1.1 Heat Treatment Of Steels

Question 1

Define CCR (Critical cooling rate)

Answer 1

the minimum cooling rate required to obtain 100% martensite in a steel on quenching from austenite.

Question 2

Define Critical Diameter

Answer 2

the diameter of a long, cylindrical bar which can be quenched with a given severity of quench to give 50% martensite at its centre.

Question 3

Define Hardenability

Answer 3

the ability of steel to form martensite on quenching. The higher the hardenability, the lower the critical cooling rate and hence the larger the component cross-section which can be quenched to produce a structure with 100% martensite.

Question 4

Explain how alloying additions affect hardenability

Answer 4

Alloy additions such as Ni, Cr, Mo increase hardenability by slowing down the rate at which austenite transforms by diffusive transformations. This is because the elements have different solubilities in γ and α and must therefore redistribute during transformation – inherently slow for substitutional solid solutions.

Question 5

What’s the effect of carbon content on hardenability

Answer 5

hardenability increases as C content increases

Question 6

What’s the effect of grain size on hardenability

Answer 6

The larger the austenite grains, the higher the hardenability. The diffusive transformations (ferrite, pearlite, bainite) all nucleate on the austenite grain boundaries, so the larger the grain size the smaller the boundary area per unit volume, and the slower the start of the transformation.
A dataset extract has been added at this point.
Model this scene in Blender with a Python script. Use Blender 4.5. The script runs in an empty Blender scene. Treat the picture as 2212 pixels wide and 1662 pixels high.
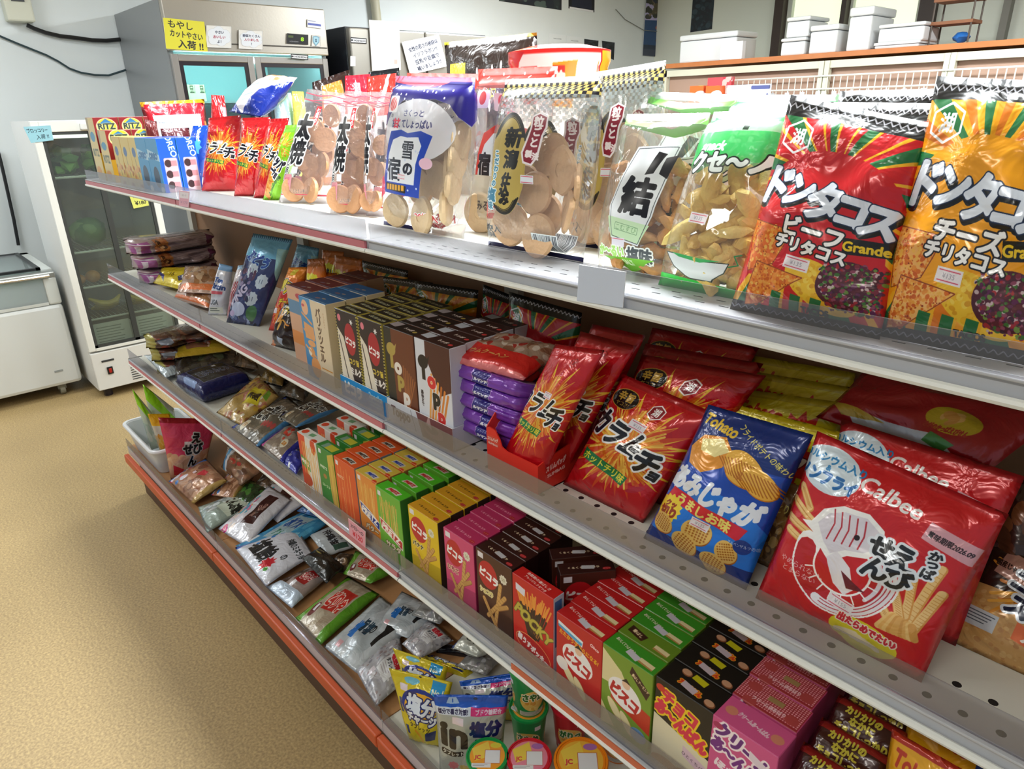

Increasing grain size therefore increases the time to complete diffusive transformations, so martensite formation is easier – the hardenability is greater.

Question 7

Define Equivalent diameter De

Answer 7

The equivalent diameter is the diameter of a long cylindrical bar which, if subjected to the same cooling conditions as the component, would have a cooling rate at its axis equal to the position of slowest cooling in the component.